Pelaksana tugas (Plt) Wali Kota Bekasi, Tri Adhianto harus hati-hati betul mengambil langkah atau kebijakan terhadap Badan Usaha Milik Daerah (BUMD) di wilayahnya. Salah-salah, ia justru bisa ditimpa bahaya.
Tri Adhianto memang tengah jadi bahan pergunjingan akibat sejumlah keputusan yang ia ambil terhadap BUMD. Apalagi setelah ia memberhetikan Direktur Utama Perusahaan Daerah Tirta Patriot , Solihat dan mengangkat Plt Direktur Utama, Ali Imam Fariyadi yang merupakan Direktur Usaha Tirta Patriot.
Keputusan pria yang akrab disapa Mas Tri tersebut memunculkan banyak reaksi, salah satunya datang dari sejumlah anggota DPRD Kota Bekasi. Tak sedikit, anggota dewan yang menyesalkan keputusan Tri, meski ada juga yang mendukung kebijakan tersebut.

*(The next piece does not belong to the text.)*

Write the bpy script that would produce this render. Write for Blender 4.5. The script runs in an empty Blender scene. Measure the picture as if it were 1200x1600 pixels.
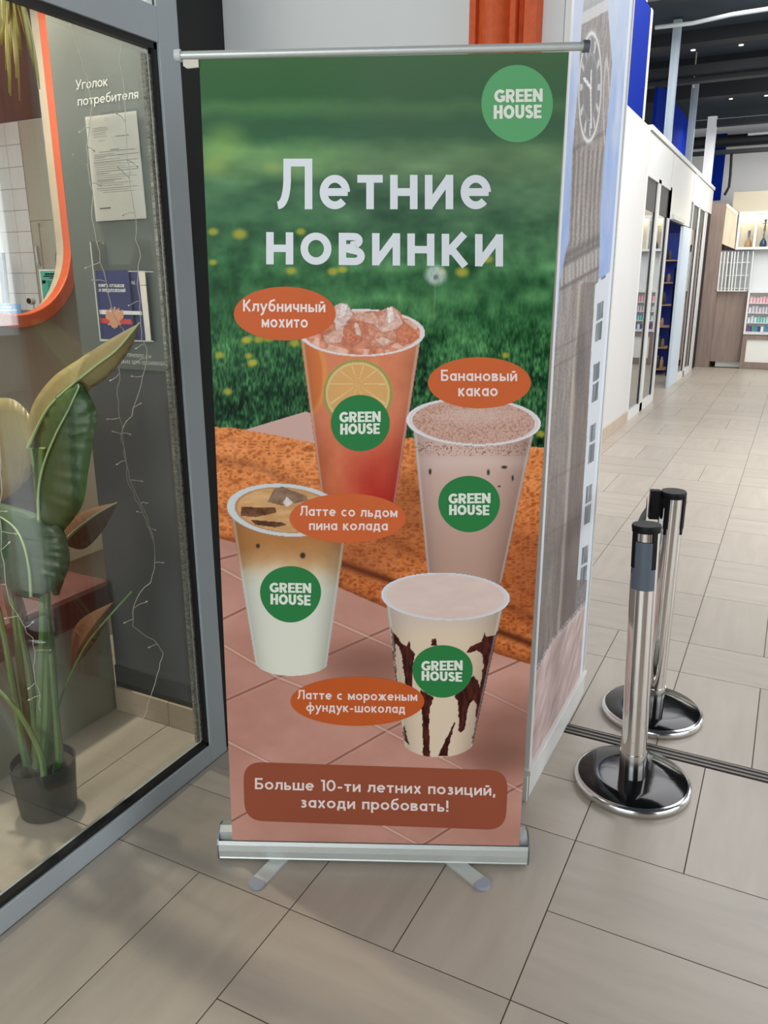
import bpy, math, random
import numpy as np
from mathutils import Vector, Matrix
random.seed(7)
C = bpy.context.scene.collection
PI = math.pi
# ------------------------------------------------------------------ camera
H = 1.57            # eye height in metres
FPX, CX, CY = 1236.0, 600.0, 800.0
def _unit(v): return v/np.linalg.norm(v)
_up = -_unit(np.array([613-CX, 5010-CY, FPX]))
_vc = _unit(np.array([1258-CX, 438-CY, FPX]))
_Y = _unit(_vc-_up*_vc.dot(_up)); _X = np.cross(_Y, _up)
R = np.array([_X, _Y, _up])
cam = bpy.data.cameras.new('camera'); cam.sensor_fit = 'HORIZONTAL'; cam.sensor_width = 36.0
cam.lens = FPX/1200*36; cam.clip_start = 0.05; cam.clip_end = 200
cam_o = bpy.data.objects.new('camera', cam); C.objects.link(cam_o)
cam_o.matrix_world = Matrix([[R[0][0], -R[0][1], -R[0][2], 0], [R[1][0], -R[1][1], -R[1][2], 0],
                             [R[2][0], -R[2][1], -R[2][2], H], [0, 0, 0, 1]])
bpy.context.scene.camera = cam_o
# ------------------------------------------------------------------ world, lights, exposure
sc = bpy.context.scene
sc.view_settings.view_transform = 'Standard'; sc.view_settings.look = 'None'
sc.view_settings.gamma = 1.0; sc.view_settings.use_curve_mapping = False
sc.view_settings.exposure = 0.10
wd = bpy.data.worlds.new('sky'); sc.world = wd; wd.use_nodes = True
bg = wd.node_tree.nodes['Background']
bg.inputs[0].default_value = (0.86, 0.93, 1.0, 1); bg.inputs[1].default_value = 1.0
def area(name, loc, aim, sx, sy, power, col=(1, 1, 1), spread=180):
    l = bpy.data.lights.new(name, 'AREA'); l.shape = 'RECTANGLE'; l.size = sx; l.size_y = sy
    l.energy = power; l.color = col; l.spread = math.radians(spread)
    o = bpy.data.objects.new(name, l); C.objects.link(o); o.location = loc
    d = Vector(aim)-Vector(loc); o.rotation_euler = d.to_track_quat('-Z', 'Y').to_euler()
    return o
area('window_light_right', (5.8, 1.5, 2.2), (-1, 1.8, 1.0), 6.0, 3.0, 165, (0.95, 0.98, 1.0))
area('window_light_far', (5.8, 9.5, 2.4), (-1.5, 10.5, 1.0), 8.0, 2.8, 250, (0.94, 0.97, 1.0))
area('window_light_behind', (-0.5, -3.8, 2.4), (-0.6, 1.5, 1.0), 4.0, 2.6, 150, (0.90, 0.96, 1.0))
area('ceiling_light_corridor', (0.6, 7.0, 4.15), (0.4, 7.2, 0), 3.0, 7.0, 290, (0.98, 0.98, 1.0))
area('ceiling_light_end', (0.0, 14.2, 3.6), (-0.4, 14.6, 0), 3.0, 2.5, 100, (1.0, 0.97, 0.92))
area('end_wall_fill', (1.0, 13.2, 3.2), (0.0, 17.2, 3.2), 2.5, 1.0, 50, (0.95, 0.98, 1.0))  # added fill without a visible source, brightens the end wall
area('shop_window_light', (-2.1, -1.9, 1.9), (-1.9, 1.5, 0.2), 0.7, 1.4, 34, (1.0, 0.93, 0.84))
area('shop_ceiling_lamp', (-2.15, 0.6, 2.9), (-2.15, 0.9, 0), 0.7, 1.6, 22, (1.0, 0.95, 0.88))
area('shop_spot_lamp', (-2.46, 1.80, 2.80), (-1.85, 1.15, 0), 0.10, 0.10, 52, (1.0, 0.88, 0.72))
area('shop_ceiling_light', (-4.6, 3.0, 2.62), (-4.6, 4.3, 1.4), 1.6, 1.0, 32, (1.0, 0.96, 0.9))
area('kiosk_interior_light', (-2.6, 12.6, 2.9), (-2.5, 13.0, 0), 1.6, 3.2, 60, (1, 1, 1))

# ------------------------------------------------------------------ measuring helpers: photograph pixel -> point on a known plane
def ray(px, py): return R@np.array([px-CX, py-CY, FPX])
ORI = np.array([0, 0, H])
def onX(px, py, x): d = ray(px, py); return ORI+d*(x/d[0])
def onY(px, py, y): d = ray(px, py); return ORI+d*(y/d[1])
def onZ(px, py, z): d = ray(px, py); return ORI+d*((z-H)/d[2])
def project(P):
    c = (np.asarray(P)-ORI)@R
    return CX+FPX*c[..., 0]/c[..., 2], CY+FPX*c[..., 1]/c[..., 2]
# ------------------------------------------------------------------ materials
def lin(c):
    return tuple(((v/255)/12.92 if v/255 <= 0.04045 else ((v/255+0.055)/1.055)**2.4) for v in c)
def mat(name, rgb, rough=0.5, metal=0.0, spec=0.5, noise=0.0, nscale=8.0, stretch=(1, 1, 1), bump=0.0, bscale=60.0, coat=0.0, emit=None, trans=0.0, alpha=1.0, per_obj=0.0):
    m = bpy.data.materials.new(name); m.use_nodes = True
    nt = m.node_tree; b = nt.nodes['Principled BSDF']
    c = lin(rgb)
    b.inputs['Base Color'].default_value = (*c, 1); b.inputs['Roughness'].default_value = rough
    b.inputs['Metallic'].default_value = metal; b.inputs['Specular IOR Level'].default_value = spec
    b.inputs['Coat Weight'].default_value = coat; b.inputs['Transmission Weight'].default_value = trans
    b.inputs['Alpha'].default_value = alpha
    if emit:
        b.inputs['Emission Color'].default_value = (*lin(emit[0]), 1); b.inputs['Emission Strength'].default_value = emit[1]
    tc = nt.nodes.new('ShaderNodeTexCoord'); mp = nt.nodes.new('ShaderNodeMapping'); mp.inputs['Scale'].default_value = stretch
    nt.links.new(tc.outputs['Object'], mp.inputs['Vector'])
    if noise > 0:
        n = nt.nodes.new('ShaderNodeTexNoise'); n.inputs['Scale'].default_value = nscale; n.inputs['Detail'].default_value = 6
        if per_obj > 0:
            oi = nt.nodes.new('ShaderNodeObjectInfo'); ad = nt.nodes.new('ShaderNodeVectorMath'); ad.operation = 'MULTIPLY_ADD'
            cb = nt.nodes.new('ShaderNodeCombineXYZ')
            for i in range(3): nt.links.new(oi.outputs['Random'], cb.inputs[i])
            ad.inputs[1].default_value = (37, 53, 71); nt.links.new(cb.outputs[0], ad.inputs[0]); nt.links.new(mp.outputs[0], ad.inputs[2])
            nt.links.new(ad.outputs[0], n.inputs['Vector'])
        else:
            nt.links.new(mp.outputs[0], n.inputs['Vector'])
        r = nt.nodes.new('ShaderNodeMapRange'); r.inputs[1].default_value = 0.3; r.inputs[2].default_value = 0.7
        r.inputs[3].default_value = 1-noise; r.inputs[4].default_value = 1+noise
        nt.links.new(n.outputs['Fac'], r.inputs[0])
        last = r.outputs[0]
        if per_obj > 0:
            pr = nt.nodes.new('ShaderNodeMapRange'); pr.inputs[3].default_value = 1-per_obj; pr.inputs[4].default_value = 1+per_obj
            nt.links.new(oi.outputs['Random'], pr.inputs[0])
            mu = nt.nodes.new('ShaderNodeMath'); mu.operation = 'MULTIPLY'
            nt.links.new(last, mu.inputs[0]); nt.links.new(pr.outputs[0], mu.inputs[1]); last = mu.outputs[0]
        vm = nt.nodes.new('ShaderNodeVectorMath'); vm.operation = 'SCALE'; vm.inputs[0].default_value = c
        nt.links.new(last, vm.inputs['Scale']); nt.links.new(vm.outputs[0], b.inputs['Base Color'])
    if bump > 0:
        n2 = nt.nodes.new('ShaderNodeTexNoise'); n2.inputs['Scale'].default_value = bscale; n2.inputs['Detail'].default_value = 3
        nt.links.new(mp.outputs[0], n2.inputs['Vector'])
        bp = nt.nodes.new('ShaderNodeBump'); bp.inputs['Strength'].default_value = bump; bp.inputs['Distance'].default_value = 0.002
        nt.links.new(n2.outputs['Fac'], bp.inputs['Height']); nt.links.new(bp.outputs[0], b.inputs['Normal'])
    return m
def glass_mat(name, tint=(235, 242, 240), ior=1.5, boost=1.0):
    m = bpy.data.materials.new(name); m.use_nodes = True; nt = m.node_tree; nt.nodes.clear()
    o = nt.nodes.new('ShaderNodeOutputMaterial'); mx = nt.nodes.new('ShaderNodeMixShader')
    t = nt.nodes.new('ShaderNodeBsdfTransparent'); t.inputs[0].default_value = (*lin(tint), 1)
    g = nt.nodes.new('ShaderNodeBsdfGlossy'); g.inputs['Roughness'].default_value = 0.0
    f = nt.nodes.new('ShaderNodeFresnel'); ge = nt.nodes.new('ShaderNodeNewGeometry'); ri = nt.nodes.new('ShaderNodeMapRange'); ri.inputs[3].default_value = ior; ri.inputs[4].default_value = 1/ior
    nt.links.new(ge.outputs['Backfacing'], ri.inputs[0]); nt.links.new(ri.outputs[0], f.inputs[0])
    mm = nt.nodes.new('ShaderNodeMath'); mm.operation = 'MULTIPLY'; mm.inputs[1].default_value = boost; mm.use_clamp = True
    nt.links.new(f.outputs[0], mm.inputs[0]); nt.links.new(mm.outputs[0], mx.inputs[0])
    nt.links.new(t.outputs[0], mx.inputs[1]); nt.links.new(g.outputs[0], mx.inputs[2]); nt.links.new(mx.outputs[0], o.inputs[0])
    return m
def paint_mat(name, rough=0.5, spec=0.4, grain=0.0, gscale=400):
    m = bpy.data.materials.new(name); m.use_nodes = True; nt = m.node_tree; b = nt.nodes['Principled BSDF']
    a = nt.nodes.new('ShaderNodeAttribute'); a.attribute_name = 'print'
    b.inputs['Roughness'].default_value = rough; b.inputs['Specular IOR Level'].default_value = spec
    if grain > 0:
        tc = nt.nodes.new('ShaderNodeTexCoord'); n = nt.nodes.new('ShaderNodeTexNoise'); n.inputs['Scale'].default_value = gscale
        nt.links.new(tc.outputs['Object'], n.inputs['Vector'])
        r = nt.nodes.new('ShaderNodeMapRange'); r.inputs[1].default_value = .3; r.inputs[2].default_value = .7; r.inputs[3].default_value = 1-grain; r.inputs[4].default_value = 1+grain
        nt.links.new(n.outputs['Fac'], r.inputs[0])
        v = nt.nodes.new('ShaderNodeVectorMath'); v.operation = 'SCALE'; nt.links.new(a.outputs['Color'], v.inputs[0]); nt.links.new(r.outputs[0], v.inputs['Scale'])
        nt.links.new(v.outputs[0], b.inputs['Base Color'])
    else:
        nt.links.new(a.outputs['Color'], b.inputs['Base Color'])
    return m
M = {}
M['tile'] = mat('floor_tile_stone', (172, 162, 149), 0.34, noise=0.075, nscale=1.6, stretch=(1.2, 3.4, 1), spec=0.5, per_obj=0.05, bump=0.05, bscale=30)
M['grout'] = mat('grout', (84, 68, 56), 0.85)
M['strip'] = mat('joint_strip_rubber', (58, 54, 50), 0.6)
M['strip_metal'] = mat('joint_strip_metal', (98, 94, 88), 0.4, metal=0.6)
M['frame'] = mat('grey_powder_coat', (166, 174, 178), 0.42, noise=0.03, nscale=3)
M['gasket'] = mat('black_gasket', (14, 14, 14), 0.5)
M['black'] = mat('black_panel', (14, 14, 14), 0.6, noise=0.1)
M['white_wall'] = mat('white_paint', (208, 206, 203), 0.55, noise=0.015, nscale=2)
M['grey_wall'] = mat('pale_grey_paint', (204, 206, 205), 0.5, noise=0.02, nscale=2)
M['orange'] = mat('orange_stucco', (200, 84, 34), 0.6, noise=0.10, nscale=60, bump=0.5, bscale=220)
M['dark_wall'] = mat('charcoal_paint', (72, 72, 72), 0.6, noise=0.04, nscale=3)
M['board'] = mat('grey_green_board', (92, 99, 95), 0.5)
M['beige_wall'] = mat('beige_paint', (178, 164, 146), 0.6, noise=0.03)
M['cream'] = mat('cream_paint', (205, 190, 165), 0.6)
M['ring'] = mat('orange_lacquer', (184, 82, 48), 0.4)
M['skirt_tile'] = mat('skirting_tile', (186, 168, 148), 0.4, noise=0.06, nscale=6)
M['bench_base'] = mat('bench_laminate', (160, 162, 150), 0.5)
M['upholstery'] = mat('plum_brown_leather', (104, 66, 62), 0.45, noise=0.08, nscale=10, bump=0.2)
M['pillow'] = mat('grey_fabric', (70, 72, 76), 0.85, bump=0.4, bscale=300)
M['pot'] = mat('matt_black_pot', (56, 55, 52), 0.55)
M['soil'] = mat('dark_soil', (58, 44, 32), 0.9, noise=0.3, nscale=50, bump=0.8)
M['stem'] = mat('green_stem', (98, 128, 72), 0.45, noise=0.15, nscale=14, stretch=(1, 1, .2))
M['leaf'] = mat('green_leaf', (54, 80, 38), 0.42, noise=0.15, nscale=5)
M['leaf_dark'] = mat('dark_green_leaf', (42, 76, 50), 0.42, noise=0.12, nscale=5)
M['leaf_dry'] = mat('olive_brown_leaf', (132, 120, 78), 0.5, noise=0.15, nscale=5)
M['leaf_brown'] = mat('brown_leaf', (112, 78, 56), 0.5, noise=0.15, nscale=5)
M['midrib'] = mat('pale_midrib', (160, 184, 128), 0.5)
M['bulb_wire'] = mat('silver_wire', (206, 200, 188), 0.4)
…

Meski begitu, Tri nampaknya tak mau ambil pusing. Bahkan kabarnya, setelah Tirta Patriot, BUMD lainnya tinggal menunggu giliran untuk dirombak olehnya.
Masalahnya sekarang, apakah kebijakan yang Tri ambil semata-mata murni untuk kepentingan pemerintah daerah yakni memajukan BUMD. Atau ada muatan lain, misalnya, menempatkan orang-orang yang punya ke dekatan dengannya untuk mengisi jabatan strategis di BUMD.
Sejauh ini gelagat menjadikan BUMD sebagai alat kepentingan pribadi Tri mulai tampak. Sejak Tri menjabat Plt Wali Kota Bekasi misalnya, ada nama-nama baru masuk ke dalam tubuh BUMD, yang mana nama-nama tersebut memiliki irisan dengan Tri, entah mantan tim sukses atau orang yang satu partai dengannya.
Di Tirta Patriot misalnya, ada dua orang anak buah Tri di PDI Perjuangan yang masuk mengisi jabatan Staf Ahli di perusahaan plat merah tersebut. Mereka menduduki jabatan tersebut, tak lama setelah Tri menjabat Plt Wali Kota Bekasi.
Diangkatnya Ali Imam Fariyadi menjadi Plt Direktur Utama Tirta Patriot ditengarai dikarenakan keduanya punya relasi atau kedekatan. Ali Imam Fariyadi, merupakan salah satu sosok yang ikut mendukung pencalonan Tri dalam Pilkada Kota Bekasi tahun 2018 silam.
Dengan gambaran tersebut, ia tak ubahnya para pendahulunya. Menjadikan BUMD untuk alat memuluskan kepentingan pribadi kepala daerah semata.
Dan apa yang Tri lakukan tersebut, sejatinya membahayakan untuk dirinya. Dari awal mulanya, sekadar menjadikan BUMD sebagai wadah untuk mengakomodir orang-orangnya, ia bisa tergiur untuk melakukan hal lain, seperti korupsi misalnya.
Hal yang mungkin saja terjadi, sebab merujuk data penanganan perkara korupsi yang ditangani KPK sejak tahun 2004 hingga 2021, BUMD sebagai instansi dengan peringkat keempat penyumbang tersangka korupsi terbanyak di Indonesia.
Dari data tersebut bisa digaris bawahi, bahwa BUMD merupakan area rawan korupsi, yang bisa saja, baik direksi atau kepala daerah bisa terjebak dalam pusaran korupsi BUMD. Jadi, hati-hati Mas Tri!